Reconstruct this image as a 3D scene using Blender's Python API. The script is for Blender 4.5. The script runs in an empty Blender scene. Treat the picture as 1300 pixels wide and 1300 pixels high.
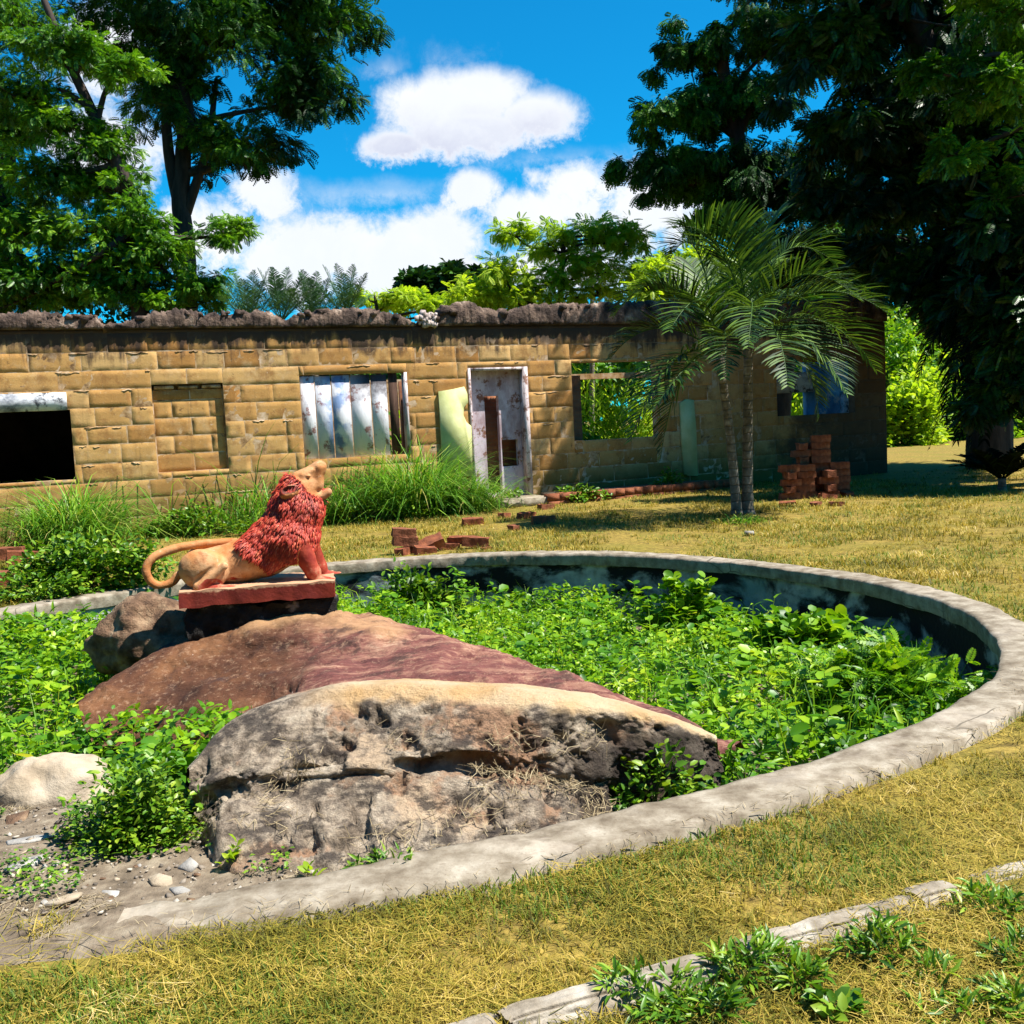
import bpy, math, random
import numpy as np
from mathutils import Matrix, Vector
rng = np.random.default_rng(7); random.seed(7)
SC = bpy.context.scene; COL = SC.collection
R_ = math.radians
# ------------------------------------------------------------------ camera, sky, sun, exposure
F_PX, PITCH, ROLL, H = 1300.0, 0.085, -0.05, 1.6
_F = np.array([0, math.cos(PITCH), -math.sin(PITCH)]); _R0 = np.array([1., 0, 0]); _U0 = np.cross(_R0, _F)
_R = math.cos(ROLL)*_R0 + math.sin(ROLL)*_U0; _U = -math.sin(ROLL)*_R0 + math.cos(ROLL)*_U0
cam = bpy.data.objects.new("camera", bpy.data.cameras.new("camera")); COL.objects.link(cam)
cam.data.sensor_width = 36; cam.data.lens = 36*F_PX/1300; cam.data.clip_start = 0.05; cam.data.clip_end = 5000
m = Matrix.Identity(4)
for i in range(3): m[i][0], m[i][1], m[i][2] = _R[i], _U[i], -_F[i]
m[2][3] = H; cam.matrix_world = m; SC.camera = cam

SUN_EL, SUN_AZ = 60.0, 100.0           # azimuth clockwise from +Y (the view direction): the sun stands to the right
sd = np.array([math.sin(R_(SUN_AZ))*math.cos(R_(SUN_EL)), math.cos(R_(SUN_AZ))*math.cos(R_(SUN_EL)), math.sin(R_(SUN_EL))])
sun = bpy.data.objects.new("sun", bpy.data.lights.new("sun", 'SUN')); COL.objects.link(sun)
sun.data.energy = 5.0; sun.data.angle = R_(0.5); sun.data.color = (1.0, 0.95, 0.86)
sun.rotation_euler = Vector(sd).to_track_quat('Z', 'Y').to_euler()
SC.view_settings.view_transform = 'Standard'; SC.view_settings.look = 'None'
SC.view_settings.exposure = 1.2; SC.view_settings.gamma = 1; SC.view_settings.use_curve_mapping = False
SC.cycles.max_bounces = 6; SC.cycles.diffuse_bounces = 3; SC.cycles.transmission_bounces = 4
SC.cycles.use_denoising = True

def ray(px, py): return _F + (px-650)/F_PX*_R + (650-py)/F_PX*_U
def P(px, py, Y):
    d = ray(px, py); return np.array([0, 0, H]) + d*(Y/d[1])
def G(px, py, z=0.0):
    d = ray(px, py); return np.array([0, 0, H]) + d*((z-H)/d[2])

class NT:
    """small helper to write node trees"""
    def __init__(s, t): s.t = t; t.nodes.clear()
    def n(s, typ, **kw):
        k = s.t.nodes.new(typ)
        ins = kw.pop('i', {})
        for a, b in kw.items(): setattr(k, a, b)
        for a, b in ins.items(): s.set(k.inputs[a], b)
        return k
    def set(s, sock, v):
        if hasattr(v, 'is_output'): s.t.links.new(v, sock)
        else: sock.default_value = v
    def math(s, op, a, b=0.0, c=0.0, clamp=False):
        k = s.t.nodes.new('ShaderNodeMath'); k.operation = op; k.use_clamp = clamp
        for q, v in enumerate((a, b, c)): s.set(k.inputs[q], v)
        return k.outputs[0]
    def mix(s, f, a, b, typ='MIX'):
        k = s.t.nodes.new('ShaderNodeMix'); k.data_type = 'RGBA'; k.blend_type = typ
        s.set(k.inputs[0], f); s.set(k.inputs[6], c4(a)); s.set(k.inputs[7], c4(b)); return k.outputs[2]
    def ramp(s, f, stops, interp='LINEAR'):
        k = s.t.nodes.new('ShaderNodeValToRGB'); k.color_ramp.interpolation = interp
        e = k.color_ramp.elements
        while len(e) < len(stops): e.new(0.5)
        for q, (p, c) in enumerate(stops): e[q].position = p; e[q].color = c4(c)
        s.set(k.inputs[0], f); return k.outputs[0]
    def noise(s, vec, scale, detail=4, rough=0.55, dist=0.0):
        k = s.t.nodes.new('ShaderNodeTexNoise'); s.set(k.inputs['Vector'], vec)
        k.inputs['Scale'].default_value = scale; k.inputs['Detail'].default_value = detail
        k.inputs['Roughness'].default_value = rough; k.inputs['Distortion'].default_value = dist
        return k.outputs['Fac']
    def smooth(s, v, lo, hi):
        k = s.t.nodes.new('ShaderNodeMapRange'); k.interpolation_type = 'SMOOTHSTEP'
        s.set(k.inputs[0], v); k.inputs[1].default_value = lo; k.inputs[2].default_value = hi
        return k.outputs[0]
def c4(c):
    if hasattr(c, 'is_output') or not hasattr(c, '__len__'): return c
    return (*c, 1.0) if len(c) == 3 else c

world = bpy.data.worlds.new("World"); SC.world = world; world.use_nodes = True
w = NT(world.node_tree)
sky = w.n('ShaderNodeTexSky', sky_type='NISHITA', sun_disc=False, sun_elevation=R_(SUN_EL), sun_rotation=R_(SUN_AZ))
sky.air_density = 1.0; sky.dust_density = 0.2; sky.ozone_density = 3.0
tc = w.n('ShaderNodeTexCoord'); dirv = tc.outputs['Generated']
sep = w.n('ShaderNodeSeparateXYZ', i={0: dirv})
nzb = w.math('SUBTRACT', w.noise(dirv, 11, 9, 0.6, .3), 0.5); nzf = w.math('SUBTRACT', w.noise(dirv, 42, 10, 0.72, .25), 0.5)
az = w.math('ARCTAN2', sep.outputs[0], sep.outputs[1]); el = w.math('ARCSINE', sep.outputs[2])
az = w.math('ADD', az, w.math('MULTIPLY', nzb, 0.05)); el = w.math('ADD', el, w.math('MULTIPLY', nzf, 0.02))
def blob(px, py, rx, ry, k=1.0):
    d = ray(px, py); d = d/np.linalg.norm(d); a0, e0 = math.atan2(d[0], d[1]), math.asin(d[2])
    u = w.math('DIVIDE', w.math('SUBTRACT', az, a0), rx/F_PX); v = w.math('DIVIDE', w.math('SUBTRACT', el, e0), ry/F_PX)
    q = w.math('SQRT', w.math('ADD', w.math('MULTIPLY', u, u), w.math('MULTIPLY', v, v)))
    return w.math('MULTIPLY', w.math('SUBTRACT', 1.25, q), k)
def vmax(l):
    o = l[0]
    for q in l[1:]: o = w.math('MAXIMUM', o, q)
    return o
cum = [(545, 138, 66, 40), (605, 128, 74, 36), (680, 152, 60, 32), (590, 168, 112, 30), (505, 185, 50, 20)]
low = [(600, 242, 50, 30), (730, 235, 85, 45), (690, 270, 110, 45), (540, 310, 110, 55), (450, 320, 110, 55), (560, 352, 170, 30), (370, 330, 110, 60), (330, 245, 55, 35), (120, 60, 70, 60), (130, 190, 90, 60), (260, 300, 90, 60), (820, 260, 90, 60), (690, 345, 150, 45)]
thin = [(480, 245, 170, 22, .7), (490, 87, 40, 16, .55), (700, 200, 130, 18, .6), (400, 290, 130, 40, .6), (640, 300, 260, 60, .6), (570, 75, 70, 20, .3)]
dn = w.math('MULTIPLY', nzb, 1.6); dn = w.math('ADD', dn, w.math('MULTIPLY', nzf, 1.1))
d1 = w.math('ADD', vmax([blob(*b) for b in cum]), dn); d2 = w.math('ADD', vmax([blob(*b) for b in low]), w.math('MULTIPLY', dn, 1.2)); d3 = w.math('ADD', vmax([blob(*b) for b in thin]), dn)
m12 = w.math('MAXIMUM', w.smooth(d1, 0.02, 0.68), w.math('MULTIPLY', w.smooth(d2, 0.22, 0.8), 0.97))
m3 = w.math('MULTIPLY', w.smooth(d3, 0.1, 1.25), 0.55)
mask = w.math('MAXIMUM', m12, m3)
dens = w.smooth(w.math('MAXIMUM', d1, d2), 0.3, 1.2)
# bases of the clouds are thicker and greyer than their tops
e1 = math.asin(ray(600, 185)[2]/np.linalg.norm(ray(600, 185)))
shade = w.math('MULTIPLY', w.smooth(w.math('ADD', el, w.math('MULTIPLY', nzb, .12)), e1+0.05, e1-0.012), w.smooth(d1, 0.35, 0.9))
cc = w.mix(shade, (0.93, 0.95, 0.98), (0.60, 0.63, 0.78))
cc = w.mix(w.math('MULTIPLY', w.smooth(nzb, -0.12, 0.1), 0.25), cc, (0.70, 0.78, 0.92))
sk = w.mix(1.0, sky.outputs[0], (0.05, 1.12, 1.55), 'MULTIPLY')
# world strength 0.1; clouds carry their own radiance over it
cc10 = w.mix(1.0, cc, (9.6, 9.6, 9.6), 'MULTIPLY')
fin = w.mix(mask, sk, cc10)
bg = w.n('ShaderNodeBackground', i={0: fin, 1: 0.05}); ow = w.n('ShaderNodeOutputWorld', i={0: bg.outputs[0]})

# ------------------------------------------------------------------ helpers: tags, meshes, noise
def tag(o, label=None, cat=None, group=None, kind=None):
    if label: o['label'] = label
    if cat: o['category'] = cat
    if group: o['group'] = group
    if kind: o['kind'] = kind
    return o
def empty(name, loc, rz=0.0):
    o = bpy.data.objects.new(name, None); COL.objects.link(o); o.location = tuple(loc); o.rotation_euler = (0, 0, rz)
    o.empty_display_size = 0.1; return o
def fast_mesh(name, V, faces, mats=(), mi=None, smooth=False, parent=None, attrs=None):
    V = np.asarray(V, np.float32)
    if isinstance(faces, np.ndarray): faces = [faces]
    faces = [np.asarray(f, np.int32) for f in faces if len(f)]
    me = bpy.data.meshes.new(name); me.vertices.add(len(V)); me.vertices.foreach_set('co', V.ravel())
    tot = sum(len(f) for f in faces); lens = np.concatenate([np.full(len(f), f.shape[1], np.int32) for f in faces])
    loops = np.concatenate([f.ravel() for f in faces])
    me.loops.add(len(loops)); me.loops.foreach_set('vertex_index', loops)
    me.polygons.add(tot); me.polygons.foreach_set('loop_start', np.concatenate([[0], np.cumsum(lens)[:-1]]).astype(np.int32))
    if smooth: me.polygons.foreach_set('use_smooth', np.ones(tot, bool))
    for q in mats: me.materials.append(q)
    if mi is not None: me.polygons.foreach_set('material_index', np.asarray(mi, np.int32))
    me.update(calc_edges=True)
    for k, v in (attrs or {}).items():
        a = me.attributes.new(k, 'FLOAT', 'POINT'); a.data.foreach_set('value', np.asarray(v, np.float32))
    me.validate()
    o = bpy.data.objects.new(name, me); COL.objects.link(o)
    if parent is not None: o.parent = parent
    return o
class MB:
    """collects pieces for ONE mesh"""
    def __init__(s): s.V = []; s.F = {}; s.M = {}; s.n = 0
    def add(s, V, F, mat=0):
        V = np.asarray(V, float).reshape(-1, 3); F = [F] if isinstance(F, np.ndarray) else F
        for f in F:
            f = np.asarray(f, int)
            if not len(f): continue
            k = f.shape[1]; s.F.setdefault(k, []).append(f+s.n); s.M.setdefault(k, []).append(np.full(len(f), mat))
        s.V.append(V); s.n += len(V)
    def build(s, name, mats, parent=None, smooth=False):
        ks = sorted(s.F); mats = mats if isinstance(mats, (list, tuple)) else [mats]
        return fast_mesh(name, np.concatenate(s.V), [np.concatenate(s.F[k]) for k in ks], mats, np.concatenate([np.concatenate(s.M[k]) for k in ks]), smooth, parent)
BOXF = np.array([[0, 3, 2, 1], [4, 5, 6, 7], [0, 1, 5, 4], [1, 2, 6, 5], [2, 3, 7, 6], [3, 0, 4, 7]])
def boxv(a, b):
    (x0, y0, z0), (x1, y1, z1) = a, b
    return np.array([[x0, y0, z0], [x1, y0, z0], [x1, y1, z0], [x0, y1, z0], [x0, y0, z1], [x1, y0, z1], [x1, y1, z1], [x0, y1, z1]], float)
def rot(ax, ay, az):
    return np.array(Matrix.Rotation(az, 3, 'Z') @ Matrix.Rotation(ay, 3, 'Y') @ Matrix.Rotation(ax, 3, 'X'))
def _h(i, j, k, s):
    with np.errstate(over='ignore'):
        n = (i.astype(np.uint32)*np.uint32(374761393) + j.astype(np.uint32)*np.uint32(668265263) + k.astype(np.uint32)*np.uint32(2147483647) + np.uint32(s*974711 & 0xffffffff))
        n = (n ^ (n >> np.uint32(13)))*np.uint32(1274126177); n = (n ^ (n >> np.uint32(16)))*np.uint32(2246822519); n ^= n >> np.uint32(15)
    return n.astype(np.float64)/4294967295.0
def vnoise(p, s=0):
    p = np.asarray(p, float); i = np.floor(p).astype(np.int64); f = p-i; f = f*f*(3-2*f); o = 0
    for a in (0, 1):
        for b in (0, 1):
            for c in (0, 1):
                wgt = (f[..., 0] if a else 1-f[..., 0])*(f[..., 1] if b else 1-f[..., 1])*(f[..., 2] if c else 1-f[..., 2])
                o = o + wgt*_h(i[..., 0]+a, i[..., 1]+b, i[..., 2]+c, s)
    return o*2-1
def fbm(p, oct=4, s=0, gain=0.5):
    o = 0; a = 1.; p = np.asarray(p, float)
    for q in range(oct): o = o + a*vnoise(p*2.03**q+q*17.3, s+q); a *= gain
    return o
def unit(v): return v/np.maximum(np.linalg.norm(v, axis=-1, keepdims=True), 1e-9)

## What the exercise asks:
Each line above that includes "scene" should be shown.

## Correct response:
Reconstruct this image as a 3D scene using Blender's Python API. The script is for Blender 4.5. The script runs in an empty Blender scene. Treat the picture as 1300 pixels wide and 1300 pixels high.
SC = bpy.context.scene; COL = SC.collection